### [Instructions to follow]
Extract each line bearing the word "that".

Records with scene code:
=-=-=-=-=

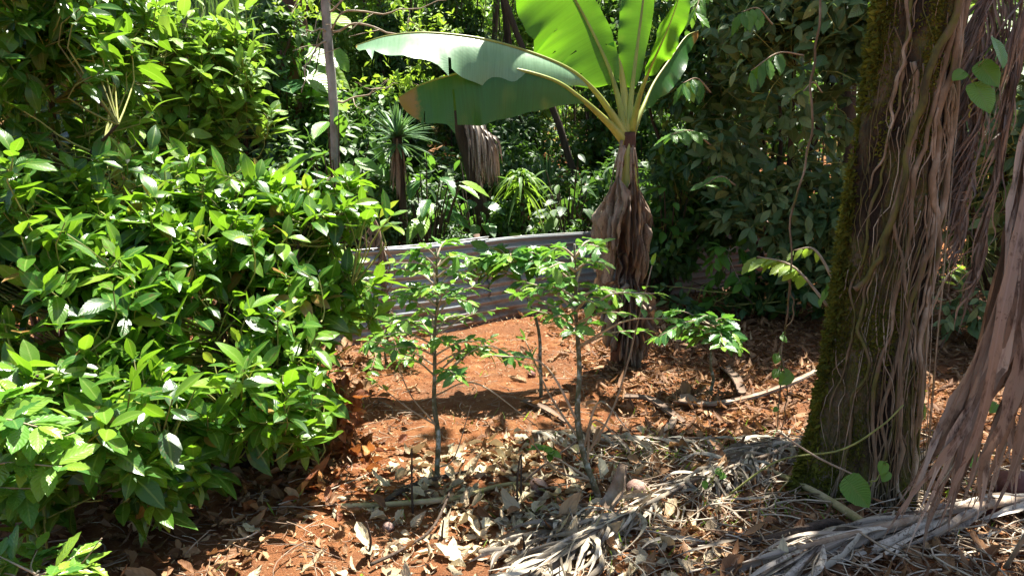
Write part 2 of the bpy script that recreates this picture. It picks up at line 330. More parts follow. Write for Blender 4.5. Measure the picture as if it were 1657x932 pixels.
def ground_mat():
    m, t, out = mat_base('red_soil')
    geo = nd(t, 'ShaderNodeNewGeometry'); pos = geo.outputs['Position']
    n1 = noise_n(t, 1.3, 5, pos); n2 = noise_n(t, 9, 5, pos); n3 = noise_n(t, 85, 4, pos, 0.75); n4 = noise_n(t, 260, 2, pos)
    soil = ramp(t, n2, [(0.30, (0.21, 0.064, 0.020)), (0.5, (0.34, 0.130, 0.048)), (0.72, (0.49, 0.235, 0.095))])
    soil = mixc(t, ramp(t, n1, [(0.45, (0, 0, 0)), (0.65, (1, 1, 1))]), soil, (0.27, 0.115, 0.052))
    speck = ramp(t, n3, [(0.58, (0, 0, 0)), (0.66, (1, 1, 1))])
    soil = mixc(t, math_n(t, 'MULTIPLY', speck, 0.55), soil, (0.58, 0.38, 0.22))
    dk = ramp(t, n3, [(0.30, (1, 1, 1)), (0.40, (0, 0, 0))])
    soil = mixc(t, math_n(t, 'MULTIPLY', dk, 0.6), soil, (0.13, 0.045, 0.02))
    # far slope: undergrowth cover with bare red patches
    sep = nd(t, 'ShaderNodeSeparateXYZ'); t.links.new(pos, sep.inputs[0])
    far = ramp(t, math_n(t, 'DIVIDE', sep.outputs[2], 4.0), [(0.35, (0, 0, 0)), (0.8, (1, 1, 1))])
    veg = mixc(t, n2, (0.05, 0.09, 0.02), (0.20, 0.26, 0.06))
    col = mixc(t, math_n(t, 'MULTIPLY', far, 0.95), soil, veg)
    b = nd(t, 'ShaderNodeBump'); b.inputs['Strength'].default_value = 1.0; b.inputs['Distance'].default_value = 0.035
    t.links.new(math_n(t, 'ADD', n3, math_n(t, 'MULTIPLY', n4, 0.5)), b.inputs['Height'])
    pr = nd(t, 'ShaderNodeBsdfPrincipled'); t.links.new(col, pr.inputs['Base Color']); pr.inputs['Roughness'].default_value = 0.95
    pr.inputs['Specular IOR Level'].default_value = 0.15
    t.links.new(b.outputs[0], pr.inputs['Normal']); t.links.new(pr.outputs[0], out.inputs[0]); return m
M['soil'] = ground_mat()

# ------------------------------------------------------------------ leaf templates & scattering
def leaf_tpl(rows=6, cols=5, width=0.42, peak=0.45, fold=0.25, bend=0.25, wavy=0.0, crumple=0.0, seed=0, pet=0.0, tipw=0.02, lobes=0):
    g = np.random.default_rng(seed)
    u = np.linspace(0, 1, rows); c = np.linspace(-1, 1, cols)
    a = math.log(0.5)/math.log(peak) if peak != 0.5 else 1
    w = np.sin(np.clip(u, 0, 1)**a*math.pi)**0.85*width*0.5
    w = np.maximum(w, tipw*0.5*(1-0.6*u))
    U, C = np.meshgrid(u, c, indexing='ij')
    Wd = w[:, None]*np.ones_like(C)
    if wavy: Wd = Wd*(1+wavy*np.sin(U*rows*math.pi*0.98)*np.abs(C))
    y = C*Wd
    z = np.abs(y)*fold - bend*U**2 + wavy*0.16*np.sin(U*rows*math.pi*0.95)*np.abs(C)*np.sign(w[:, None]-tipw*0.5)
    if crumple: z = z + crumple*g.normal(size=z.shape)*np.minimum(1, Wd*8); y = y + crumple*0.5*g.normal(size=z.shape); U2 = U+crumple*0.5*g.normal(size=z.shape)
    else: U2 = U
    v = np.stack([U2, y, z], -1).reshape(-1, 3)
    uv = np.stack([U, C*0.5+0.5], -1).reshape(-1, 2)
    i = np.arange(rows-1)[:, None]*cols + np.arange(cols-1)[None]
    f = np.stack([i, i+1, i+cols+1, i+cols], -1).reshape(-1, 4)
    if pet:
        v[:, 0] = v[:, 0]*(1-pet)+pet
    return v, f, uv
def scatter(mb, tpls, O, X, N, S, rnd=None, bendv=0.0):
    O = np.asarray(O, float); n = len(O)
    if n == 0: return
    X = nrm(X); Y = nrm(np.cross(N, X)); Z = np.cross(X, Y); S = np.broadcast_to(S, (n,))
    rnd = RNG.random(n) if rnd is None else np.broadcast_to(rnd, (n,))
    pick = RNG.integers(0, len(tpls), n)
    for k, (tv, tf, tuv) in enumerate(tpls):
        m = pick == k
        if not m.any(): continue
        nn = m.sum(); V = len(tv)
        loc = np.broadcast_to(tv[None], (nn, V, 3)).copy()
        if bendv:
            b = RNG.normal(0, bendv, nn)[:, None]; loc[..., 2] -= b*loc[..., 0]**2
            loc[..., 1] += RNG.normal(0, bendv*0.35, nn)[:, None]*loc[..., 0]**2
        loc *= S[m][:, None, None]
        v = O[m][:, None]+loc[..., 0:1]*X[m][:, None]+loc[..., 1:2]*Y[m][:, None]+loc[..., 2:3]*Z[m][:, None]
        f = tf[None]+(np.arange(nn)*V)[:, None, None]
        uv = np.broadcast_to(tuv[None], (nn, V, 2))
        mb.add(v.reshape(-1, 3), f.reshape(-1, 4), uv.reshape(-1, 2), np.repeat(rnd[m], V))
def rdir(n):
    v = RNG.normal(size=(n, 3)); return nrm(v)
T_GLOSSY = [leaf_tpl(8, 5, w, 0.5, f, b, 0.02, 0.006, s, 0.06) for w, f, b, s in ((0.42, .22, .16, 1), (0.46, .10, .25, 2), (0.38, .32, .08, 3), (0.44, .18, .34, 4))]
T_COFFEE = [leaf_tpl(12, 5, w, 0.5, f, b, 0.10, 0.003, s, 0.05) for w, f, b, s in ((0.42, .15, .22, 1), (0.46, .1, .32, 2), (0.38, .25, .12, 3))]
T_MID = [leaf_tpl(5, 3, 0.46, 0.5, f, b, 0, 0, 1, 0.06) for f, b in ((0.25, .2), (.1, .35), (.35, .08))]
T_FAR = [leaf_tpl(4, 3, 0.5, 0.5, 0.25, b, 0, 0, 1) for b in (.12, .3)]
T_DRY = [leaf_tpl(9, 7, w, 0.5, f, b, 0.03, c, s, 0.03) for w, f, b, c, s in ((.5, .5, .3, .03, 1), (.45, -.6, -.4, .035, 2), (.55, .9, -.25, .04, 3), (.42, 1.4, .2, .025, 4), (.6, .2, -.6, .045, 5), (.38, -1.0, .3, .03, 6))]
T_CHIP = [leaf_tpl(4, 3, .3, 0.5, f, b, 0, 0.03, s) for f, b, s in ((.5, .3, 1), (-.5, -.3, 2), (1.0, -.1, 3))]
T_BLADE = [leaf_tpl(4, 3, 0.10, 0.4, 0.2, b, 0, 0, 1) for b in (.2, .5)]
def heart_tpl(seed=0):
    v, f, uv = leaf_tpl(10, 7, 0.95, 0.36, 0.12, 0.12, 0.03, 0.004, seed)
    v = v.copy(); c = np.abs(uv[:, 1]-0.5)*2
    v[:, 0] -= 0.26*c**1.5*np.exp(-((uv[:, 0]-0.12)/0.28)**2)
    return v, f, uv
T_HEART = [heart_tpl(1), heart_tpl(2)]

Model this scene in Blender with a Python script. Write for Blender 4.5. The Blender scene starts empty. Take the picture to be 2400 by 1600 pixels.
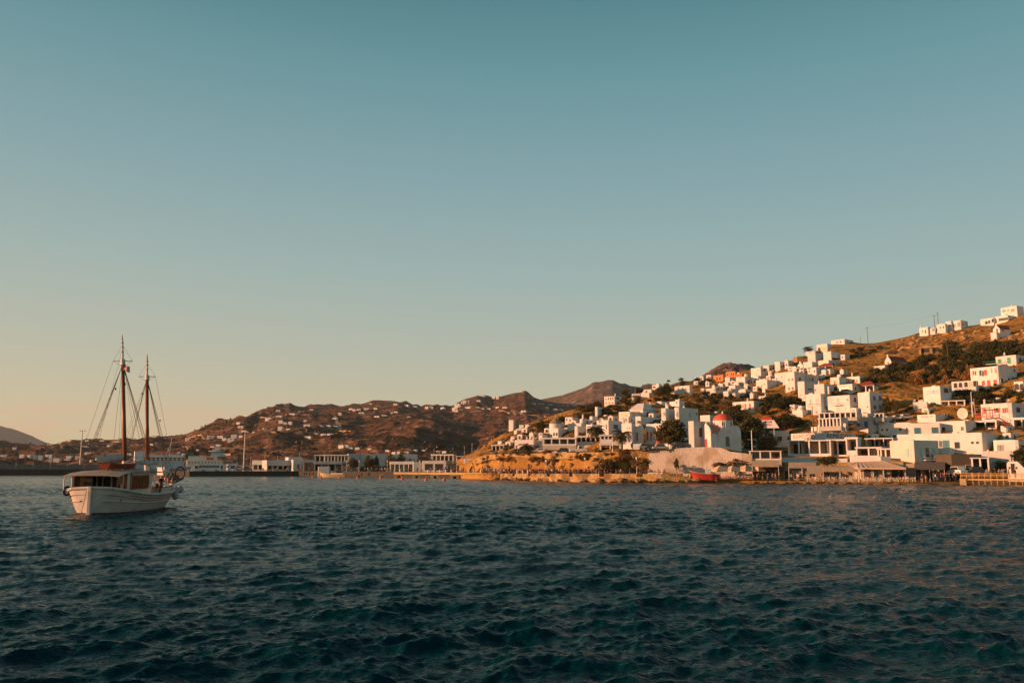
import bpy, bmesh, math, random
import numpy as np
from mathutils import Vector, Matrix
R = math.radians
rnd = random.Random(7)
SC = bpy.context.scene
COL = SC.collection
# ------------------------------------------------------------ camera
CH = 3.3                       # eye height over the water, metres
F = 2000.0                     # focal length in pixels of the 2400 px photograph
TILT = R(8.48)
ST, CT = math.sin(TILT), math.cos(TILT)
cam = bpy.data.cameras.new("camera"); camo = bpy.data.objects.new("camera", cam); COL.objects.link(camo)
cam.lens = 30; cam.sensor_width = 36; cam.clip_end = 40000; cam.clip_start = 0.3
camo.location = (0, 0, CH); camo.rotation_euler = (R(90) + TILT, 0, 0)
SC.camera = camo
SC.view_settings.view_transform = 'Standard'; SC.view_settings.look = 'None'
SC.view_settings.exposure = 0.65; SC.view_settings.gamma = 1
# ------------------------------------------------------------ sun + sky
SUN_EL = R(9); SUN_AZ = (-math.cos(R(12)), -math.sin(R(12)))      # towards the sun, left and a little behind
tosun = Vector((SUN_AZ[0]*math.cos(SUN_EL), SUN_AZ[1]*math.cos(SUN_EL), math.sin(SUN_EL)))
sl = bpy.data.lights.new("sun", 'SUN'); sl.energy = 5.0; sl.angle = R(0.5); sl.color = (1, .475, .245)
so = bpy.data.objects.new("sun", sl); COL.objects.link(so)
so.rotation_euler = tosun.to_track_quat('Z', 'Y').to_euler()
def lin(c): return tuple(((x/255)/12.92 if x/255 <= .04045 else ((x/255+.055)/1.055)**2.4) for x in c)
W = bpy.data.worlds.new("World"); SC.world = W; W.use_nodes = True
nt = W.node_tree; nt.nodes.clear()
def wn(t, **k):
    n = nt.nodes.new(t)
    for a, b in k.items(): setattr(n, a, b)
    return n
LW = nt.links.new
def wm(op, a, b=None, clamp=False):
    n = wn('ShaderNodeMath', operation=op); n.use_clamp = clamp
    for i, v in enumerate((a, b)):
        if v is None: continue
        if isinstance(v, (int, float)): n.inputs[i].default_value = v
        else: LW(v, n.inputs[i])
    return n.outputs[0]
def wmix(f, a, b):
    n = wn('ShaderNodeMix', data_type='RGBA')
    for i, v in ((0, f), (6, a), (7, b)):
        if isinstance(v, (int, float)): n.inputs[i].default_value = v
        elif isinstance(v, tuple): n.inputs[i].default_value = v + (1,)
        else: LW(v, n.inputs[i])
    return n.outputs[2]
tc = wn('ShaderNodeTexCoord'); sep = wn('ShaderNodeSeparateXYZ'); LW(tc.outputs['Generated'], sep.inputs[0])
ramp = wn('ShaderNodeValToRGB'); cr = ramp.color_ramp
stops = [(0, (198, 182, 146)), (.03, (194, 186, 153)), (.07, (187, 187, 162)), (.13, (170, 181, 168)), (.22, (149, 174, 172)),
         (.33, (124, 160, 167)), (.43, (99, 146, 154)), (.52, (72, 124, 135)), (.75, (28, 84, 96)), (1, (12, 52, 62))]
while len(cr.elements) < len(stops): cr.elements.new(.5)
for e, (p, c) in zip(cr.elements, stops): e.position = p; e.color = lin(c) + (1,)
zz = wm('MAXIMUM', sep.outputs[2], 0)
LW(zz, ramp.inputs[0])
dot = wm('ADD', wm('MULTIPLY', sep.outputs[0], SUN_AZ[0]), wm('MULTIPLY', sep.outputs[1], SUN_AZ[1]))
warm = wm('POWER', wm('ADD', wm('MULTIPLY', dot, .5), .5, True), 1.6)
fall = wm('POWER', 2.71828, wm('MULTIPLY', zz, -7.5))
wf = wm('MULTIPLY', wm('MULTIPLY', warm, fall), .55, True)
c1 = wmix(wf, ramp.outputs[0], lin((232, 190, 128)))
# thin peach clouds low over the hills
mp = wn('ShaderNodeMapping'); mp.inputs['Scale'].default_value = (7, 7, 34); LW(tc.outputs['Generated'], mp.inputs[0])
nz = wn('ShaderNodeTexNoise'); nz.inputs['Scale'].default_value = 1.6; nz.inputs['Detail'].default_value = 6; LW(mp.outputs[0], nz.inputs[0])
band = wn('ShaderNodeMapRange', interpolation_type='SMOOTHSTEP'); LW(zz, band.inputs[0])
band.inputs[1].default_value = .085; band.inputs[2].default_value = .05
cl = wn('ShaderNodeMapRange', interpolation_type='SMOOTHSTEP'); LW(nz.outputs[0], cl.inputs[0])
cl.inputs[1].default_value = .45; cl.inputs[2].default_value = .64
c2 = wmix(wm('MULTIPLY', wm('MULTIPLY', band.outputs[0], cl.outputs[0]), .30), c1, lin((222, 170, 138)))
sky = wn('ShaderNodeTexSky', sky_type='NISHITA'); sky.sun_disc = False
sky.sun_elevation = SUN_EL; sky.sun_rotation = math.atan2(SUN_AZ[0], SUN_AZ[1]); sky.dust_density = 1.5
b1 = wn('ShaderNodeBackground'); LW(c2, b1.inputs[0]); b1.inputs[1].default_value = 0.70
b2 = wn('ShaderNodeBackground'); LW(sky.outputs[0], b2.inputs[0]); b2.inputs[1].default_value = 0.05
ad = wn('ShaderNodeMixShader'); ad.inputs[0].default_value = .05; LW(b1.outputs[0], ad.inputs[1]); LW(b2.outputs[0], ad.inputs[2])
ow = wn('ShaderNodeOutputWorld'); LW(ad.outputs[0], ow.inputs[0])

# ------------------------------------------------------------ picture <-> world
def AS(px, py):
    u = (px-1200)/F; v = (800-py)/F; d = CT - v*ST
    return u/d, (ST + v*CT)/d
def PT(px, py, Y):
    a, s = AS(px, py); return Vector((a*Y, Y, CH + s*Y))
def ZP(py, Y): return CH + AS(1200, py)[1]*Y      # height that shows at row py at distance Y
def PXW(x, y, z):                                  # world -> picture
    dx, dy, dz = x, y, z-CH
    f = dy*CT + dz*ST; up = -dy*ST + dz*CT
    return 1200 + F*dx/f, 800 - F*up/f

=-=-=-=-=

### [Result for this exercise]
Write part 2 of the bpy script that recreates this picture. It picks up at line 330. More parts follow. Write for Blender 4.5. Measure the picture as if it were 1657x932 pixels.
def ZP(py, Y): return CH + AS(1200, py)[1]*Y      # height that shows at row py at distance Y